The FDIC yesterday said that overdraft fees resulting from “authorize positive, settle negative” transactions may present risks of possible unfairness violations under unfair or deceptive acts or practices—UDAP—regulations. Under this pattern, a first transaction is authorized on positive funds. Then, a second transaction authorizes and posts, lowering the available balance (or bringing the available balance below $0). When the first transaction posts, it posts against negative funds, and the customer is assessed an overdraft fee.
In its financial institution letter, the FDIC said that APSN overdraft fees present risks of unfairness under the Dodd-Frank Act and Section 5 of the Federal Trade Commission Act because the consumer cannot reasonably avoid receiving these fees due to the “complicated nature of overdraft processing systems” and because “the consumer does not have the ability to effectively control payment systems.” According to the FDIC, the risks of unfairness exist under either “available balance” or “ledger balance” methods of assessing overdraft fees, but may be “more pronounced” when the bank uses available balance methods.
Disclosures may not mitigate UDAP risk, the agency said. Instead, the FDIC directed banks to “ensure customers are not charged overdraft fees for transactions consumers may not anticipate or avoid.” Significantly, the FDIC did not direct banks to provide remediation to customers over a “lookback” period or indicate that any bank has been cited for a UDAP violation for charging APSN overdraft fees.

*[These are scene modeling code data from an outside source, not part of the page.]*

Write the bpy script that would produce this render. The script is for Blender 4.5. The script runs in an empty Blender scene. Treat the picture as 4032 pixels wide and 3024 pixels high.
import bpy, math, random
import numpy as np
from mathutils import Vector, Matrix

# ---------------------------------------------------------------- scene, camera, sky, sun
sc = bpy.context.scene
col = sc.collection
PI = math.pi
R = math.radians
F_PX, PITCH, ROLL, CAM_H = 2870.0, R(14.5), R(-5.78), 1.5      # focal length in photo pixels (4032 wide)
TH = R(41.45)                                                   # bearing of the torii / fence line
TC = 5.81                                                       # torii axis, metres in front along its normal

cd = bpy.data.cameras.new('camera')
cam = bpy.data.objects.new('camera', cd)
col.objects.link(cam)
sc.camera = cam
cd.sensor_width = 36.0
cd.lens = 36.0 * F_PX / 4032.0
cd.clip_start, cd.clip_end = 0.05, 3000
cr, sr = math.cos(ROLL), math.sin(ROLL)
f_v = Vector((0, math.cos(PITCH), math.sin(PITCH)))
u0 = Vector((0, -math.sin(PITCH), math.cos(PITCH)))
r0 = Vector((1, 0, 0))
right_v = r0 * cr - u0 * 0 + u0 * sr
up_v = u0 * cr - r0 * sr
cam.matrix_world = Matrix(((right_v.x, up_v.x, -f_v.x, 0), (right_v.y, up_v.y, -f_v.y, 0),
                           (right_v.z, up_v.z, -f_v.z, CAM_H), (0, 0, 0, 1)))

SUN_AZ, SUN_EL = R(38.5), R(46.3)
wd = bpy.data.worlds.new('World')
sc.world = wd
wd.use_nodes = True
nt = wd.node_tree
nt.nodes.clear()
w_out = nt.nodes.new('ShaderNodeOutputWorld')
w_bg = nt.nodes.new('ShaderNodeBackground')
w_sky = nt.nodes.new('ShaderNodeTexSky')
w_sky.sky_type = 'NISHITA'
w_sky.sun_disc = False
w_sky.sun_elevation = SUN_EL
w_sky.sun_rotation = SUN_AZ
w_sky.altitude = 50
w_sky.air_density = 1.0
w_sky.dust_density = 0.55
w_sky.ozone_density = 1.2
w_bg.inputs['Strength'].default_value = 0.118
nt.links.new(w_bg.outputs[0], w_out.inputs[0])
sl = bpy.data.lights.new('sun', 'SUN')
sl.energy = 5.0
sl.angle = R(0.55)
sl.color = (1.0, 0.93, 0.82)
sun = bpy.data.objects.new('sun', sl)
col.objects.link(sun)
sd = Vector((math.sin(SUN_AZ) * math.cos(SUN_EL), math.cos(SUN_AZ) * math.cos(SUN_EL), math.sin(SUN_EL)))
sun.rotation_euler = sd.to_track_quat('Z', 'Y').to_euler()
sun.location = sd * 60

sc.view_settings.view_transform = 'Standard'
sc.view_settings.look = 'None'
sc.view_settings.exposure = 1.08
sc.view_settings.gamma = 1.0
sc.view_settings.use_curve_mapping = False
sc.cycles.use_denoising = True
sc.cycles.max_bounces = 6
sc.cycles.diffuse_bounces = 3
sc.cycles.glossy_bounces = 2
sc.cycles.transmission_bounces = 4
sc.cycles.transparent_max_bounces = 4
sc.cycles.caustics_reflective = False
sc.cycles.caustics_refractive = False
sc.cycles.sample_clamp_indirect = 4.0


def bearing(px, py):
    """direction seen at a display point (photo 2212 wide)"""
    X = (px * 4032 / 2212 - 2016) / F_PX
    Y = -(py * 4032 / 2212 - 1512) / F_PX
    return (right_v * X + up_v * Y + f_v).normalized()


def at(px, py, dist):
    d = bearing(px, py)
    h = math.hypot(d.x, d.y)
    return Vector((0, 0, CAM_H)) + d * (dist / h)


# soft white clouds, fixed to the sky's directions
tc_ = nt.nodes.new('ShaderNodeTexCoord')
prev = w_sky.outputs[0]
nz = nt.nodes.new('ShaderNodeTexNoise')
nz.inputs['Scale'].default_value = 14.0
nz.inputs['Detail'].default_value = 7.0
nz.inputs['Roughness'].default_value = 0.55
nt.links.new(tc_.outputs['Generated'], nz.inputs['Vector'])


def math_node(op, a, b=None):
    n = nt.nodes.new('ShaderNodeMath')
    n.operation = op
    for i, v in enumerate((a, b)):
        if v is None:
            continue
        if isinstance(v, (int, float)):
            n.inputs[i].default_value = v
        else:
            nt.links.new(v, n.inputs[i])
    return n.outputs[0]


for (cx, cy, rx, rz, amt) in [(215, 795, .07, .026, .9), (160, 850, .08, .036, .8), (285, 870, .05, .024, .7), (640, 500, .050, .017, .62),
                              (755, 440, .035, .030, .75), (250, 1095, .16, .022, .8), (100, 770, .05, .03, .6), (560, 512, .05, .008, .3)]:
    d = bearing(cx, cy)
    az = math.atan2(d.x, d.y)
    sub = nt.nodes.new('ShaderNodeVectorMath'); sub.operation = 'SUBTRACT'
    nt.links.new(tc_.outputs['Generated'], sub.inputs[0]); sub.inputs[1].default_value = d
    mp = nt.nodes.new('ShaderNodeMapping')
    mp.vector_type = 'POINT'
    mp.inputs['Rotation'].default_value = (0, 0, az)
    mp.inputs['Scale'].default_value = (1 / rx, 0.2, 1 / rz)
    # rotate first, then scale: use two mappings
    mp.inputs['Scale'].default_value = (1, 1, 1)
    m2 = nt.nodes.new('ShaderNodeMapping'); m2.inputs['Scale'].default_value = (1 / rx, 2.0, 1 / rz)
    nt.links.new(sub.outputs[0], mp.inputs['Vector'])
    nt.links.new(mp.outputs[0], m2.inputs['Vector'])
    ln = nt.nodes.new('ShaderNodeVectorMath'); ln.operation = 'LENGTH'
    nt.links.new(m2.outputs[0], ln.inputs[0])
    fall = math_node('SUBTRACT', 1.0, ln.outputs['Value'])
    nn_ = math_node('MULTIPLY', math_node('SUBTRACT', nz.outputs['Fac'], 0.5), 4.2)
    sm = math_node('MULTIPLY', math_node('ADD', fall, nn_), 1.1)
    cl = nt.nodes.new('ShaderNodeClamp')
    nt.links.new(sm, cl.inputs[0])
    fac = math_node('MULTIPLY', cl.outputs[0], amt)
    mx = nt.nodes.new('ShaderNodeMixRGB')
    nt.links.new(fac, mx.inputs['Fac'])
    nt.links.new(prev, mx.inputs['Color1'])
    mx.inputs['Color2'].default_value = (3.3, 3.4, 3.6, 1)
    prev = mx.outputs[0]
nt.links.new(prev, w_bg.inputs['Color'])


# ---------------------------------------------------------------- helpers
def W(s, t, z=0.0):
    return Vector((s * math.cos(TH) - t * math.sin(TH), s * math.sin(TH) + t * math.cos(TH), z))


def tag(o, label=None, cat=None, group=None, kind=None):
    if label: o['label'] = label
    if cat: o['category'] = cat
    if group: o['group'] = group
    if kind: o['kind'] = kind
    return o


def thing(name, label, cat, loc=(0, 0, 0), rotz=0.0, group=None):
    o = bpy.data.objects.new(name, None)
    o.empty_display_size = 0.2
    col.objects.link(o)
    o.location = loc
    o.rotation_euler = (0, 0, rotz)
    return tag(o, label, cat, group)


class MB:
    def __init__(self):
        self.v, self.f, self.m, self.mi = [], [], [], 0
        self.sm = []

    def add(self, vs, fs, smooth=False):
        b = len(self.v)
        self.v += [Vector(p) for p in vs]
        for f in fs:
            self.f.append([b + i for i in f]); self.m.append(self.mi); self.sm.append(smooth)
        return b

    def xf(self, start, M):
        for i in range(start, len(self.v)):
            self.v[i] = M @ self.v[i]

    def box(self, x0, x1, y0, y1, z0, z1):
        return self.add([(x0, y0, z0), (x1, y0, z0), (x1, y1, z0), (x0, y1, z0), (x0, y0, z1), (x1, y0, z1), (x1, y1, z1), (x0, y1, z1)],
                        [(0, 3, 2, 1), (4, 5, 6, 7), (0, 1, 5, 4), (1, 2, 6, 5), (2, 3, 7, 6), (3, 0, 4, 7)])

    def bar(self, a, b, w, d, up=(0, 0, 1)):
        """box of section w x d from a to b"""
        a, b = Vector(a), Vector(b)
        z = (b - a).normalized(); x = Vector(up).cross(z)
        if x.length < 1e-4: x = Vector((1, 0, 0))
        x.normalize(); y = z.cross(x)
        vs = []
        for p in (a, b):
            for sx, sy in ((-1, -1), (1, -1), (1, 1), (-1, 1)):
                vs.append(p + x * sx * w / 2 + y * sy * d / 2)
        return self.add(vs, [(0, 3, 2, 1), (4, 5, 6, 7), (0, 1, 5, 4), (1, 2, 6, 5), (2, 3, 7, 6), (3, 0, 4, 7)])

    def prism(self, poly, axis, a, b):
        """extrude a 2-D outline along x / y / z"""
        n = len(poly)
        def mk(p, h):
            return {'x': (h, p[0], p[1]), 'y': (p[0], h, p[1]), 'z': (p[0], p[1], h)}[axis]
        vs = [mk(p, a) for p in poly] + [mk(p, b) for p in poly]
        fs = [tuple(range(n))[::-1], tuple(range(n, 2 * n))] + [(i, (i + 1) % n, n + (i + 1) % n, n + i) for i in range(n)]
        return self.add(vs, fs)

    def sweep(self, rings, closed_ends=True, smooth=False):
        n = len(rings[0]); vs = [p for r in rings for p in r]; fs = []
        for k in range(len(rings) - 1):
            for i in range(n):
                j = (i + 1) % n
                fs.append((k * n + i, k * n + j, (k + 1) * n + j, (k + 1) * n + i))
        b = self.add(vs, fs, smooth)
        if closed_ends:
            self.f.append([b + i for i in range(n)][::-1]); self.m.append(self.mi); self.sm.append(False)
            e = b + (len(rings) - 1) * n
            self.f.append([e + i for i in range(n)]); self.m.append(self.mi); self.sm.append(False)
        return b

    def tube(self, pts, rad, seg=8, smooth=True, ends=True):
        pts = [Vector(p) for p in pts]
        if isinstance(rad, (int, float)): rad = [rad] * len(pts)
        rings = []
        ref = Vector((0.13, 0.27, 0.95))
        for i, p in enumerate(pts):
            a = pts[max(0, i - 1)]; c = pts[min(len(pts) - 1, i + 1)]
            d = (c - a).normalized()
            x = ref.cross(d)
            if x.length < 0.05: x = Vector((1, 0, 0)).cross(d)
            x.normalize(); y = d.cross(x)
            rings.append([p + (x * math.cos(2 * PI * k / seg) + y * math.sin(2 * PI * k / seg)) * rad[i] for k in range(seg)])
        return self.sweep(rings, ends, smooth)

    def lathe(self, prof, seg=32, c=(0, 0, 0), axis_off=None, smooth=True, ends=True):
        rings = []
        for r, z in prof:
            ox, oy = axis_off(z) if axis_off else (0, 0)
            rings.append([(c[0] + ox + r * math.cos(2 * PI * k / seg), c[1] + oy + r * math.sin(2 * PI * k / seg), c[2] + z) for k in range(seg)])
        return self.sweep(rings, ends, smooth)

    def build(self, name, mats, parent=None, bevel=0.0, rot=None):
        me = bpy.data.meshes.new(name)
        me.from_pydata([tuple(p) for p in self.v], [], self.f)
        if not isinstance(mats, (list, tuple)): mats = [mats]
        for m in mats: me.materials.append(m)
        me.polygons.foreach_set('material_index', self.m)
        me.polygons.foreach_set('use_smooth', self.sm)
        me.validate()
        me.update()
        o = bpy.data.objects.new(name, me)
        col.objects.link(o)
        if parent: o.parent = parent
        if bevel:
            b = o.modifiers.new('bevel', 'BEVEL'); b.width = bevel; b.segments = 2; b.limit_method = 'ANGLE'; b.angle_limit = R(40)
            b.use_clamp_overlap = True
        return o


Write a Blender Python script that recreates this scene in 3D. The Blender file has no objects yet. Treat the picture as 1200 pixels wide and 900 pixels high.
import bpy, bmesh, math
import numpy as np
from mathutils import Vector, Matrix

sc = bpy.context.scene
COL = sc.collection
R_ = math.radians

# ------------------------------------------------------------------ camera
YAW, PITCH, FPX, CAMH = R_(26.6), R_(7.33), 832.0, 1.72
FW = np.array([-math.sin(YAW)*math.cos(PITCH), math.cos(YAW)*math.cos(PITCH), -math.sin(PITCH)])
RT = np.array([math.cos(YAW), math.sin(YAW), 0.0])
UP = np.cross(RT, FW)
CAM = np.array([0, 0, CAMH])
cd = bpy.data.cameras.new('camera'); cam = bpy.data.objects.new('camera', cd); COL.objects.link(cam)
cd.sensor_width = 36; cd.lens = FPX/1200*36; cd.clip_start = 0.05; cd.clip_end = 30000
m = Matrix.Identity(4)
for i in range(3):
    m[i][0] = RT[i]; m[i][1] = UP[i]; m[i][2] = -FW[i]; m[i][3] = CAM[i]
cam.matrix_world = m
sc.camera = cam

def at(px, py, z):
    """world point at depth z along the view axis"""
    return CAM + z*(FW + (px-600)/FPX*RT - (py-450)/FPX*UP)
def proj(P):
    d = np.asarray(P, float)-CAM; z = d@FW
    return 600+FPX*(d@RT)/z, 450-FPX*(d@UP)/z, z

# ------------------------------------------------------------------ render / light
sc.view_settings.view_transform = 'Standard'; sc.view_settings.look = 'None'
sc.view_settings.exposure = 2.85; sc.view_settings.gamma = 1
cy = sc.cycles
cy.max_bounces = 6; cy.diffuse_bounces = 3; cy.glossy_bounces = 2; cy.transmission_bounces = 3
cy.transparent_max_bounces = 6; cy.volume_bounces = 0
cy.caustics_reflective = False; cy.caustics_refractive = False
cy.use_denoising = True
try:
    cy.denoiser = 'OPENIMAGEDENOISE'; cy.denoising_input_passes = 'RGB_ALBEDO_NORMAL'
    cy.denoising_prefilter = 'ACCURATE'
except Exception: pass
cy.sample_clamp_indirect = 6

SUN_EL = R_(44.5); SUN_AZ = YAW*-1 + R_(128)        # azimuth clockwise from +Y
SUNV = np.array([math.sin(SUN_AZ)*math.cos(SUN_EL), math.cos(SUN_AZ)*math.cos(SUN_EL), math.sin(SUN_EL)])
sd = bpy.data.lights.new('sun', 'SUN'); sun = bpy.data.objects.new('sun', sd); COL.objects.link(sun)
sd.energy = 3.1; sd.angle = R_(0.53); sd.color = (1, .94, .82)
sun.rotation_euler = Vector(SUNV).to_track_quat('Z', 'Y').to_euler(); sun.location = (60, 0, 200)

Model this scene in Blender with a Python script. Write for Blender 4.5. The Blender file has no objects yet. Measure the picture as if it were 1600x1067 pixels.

In March, the CFPB said it has cited institutions for unfairness where the institution charged consumers APSN overdraft fees. The CFPB’s action followed a circular it issued in October saying that overdraft fees assessed by financial institutions on transactions that a consumer “would not reasonably anticipate,” including APSN overdraft fees, are “likely unfair.” Acting Comptroller of the Currency Michael Hsu also has stated that APSN overdraft fees present risks of unfairness.
OCC Weighs In
In related news, the Office of the Comptroller of the Currency yesterday issued a bulletin that also stated that overdraft fees resulting from “authorize positive, settle negative” transactions may present risks of unfairness UDAP violations. The OCC stated that, even when disclosures were accurate, the OCC found APSN overdraft fees were “unfair,” under Section 5 of the FTC Act, because consumers were “unlikely to be able to reasonably avoid injury.”
The OCC also stated that it has found that banks’ assessment of multiple nonsufficient funds fees when a transaction is presented multiple times against insufficient funds in the customer’s account resulted in “findings in some instances that the practice was unfair and deceptive.” Even when banks’ disclosures accurately describe that a represented transaction may result in more than one NSF fee, “a bank’s practice of assessing fees for each representment may also be unfair . . . if consumers cannot reasonably avoid the harm.” The OCC said that consumers “typically have no control over when a returned ACH transaction or check will be presented again and lack knowledge of whether an intervening deposit will be sufficient to cover the transaction and related fees.”
The OCC also stated that high limits or the lack of daily limits on the number of overdraft or NSF fees that can be assessed has “contributed to determinations that banks’ overdraft protection programs as a whole were unfair” under Section 5 of the FTC Act. In addition, charging a continuous overdraft fee has “contributed to findings of unfairness and deception” under Section 5.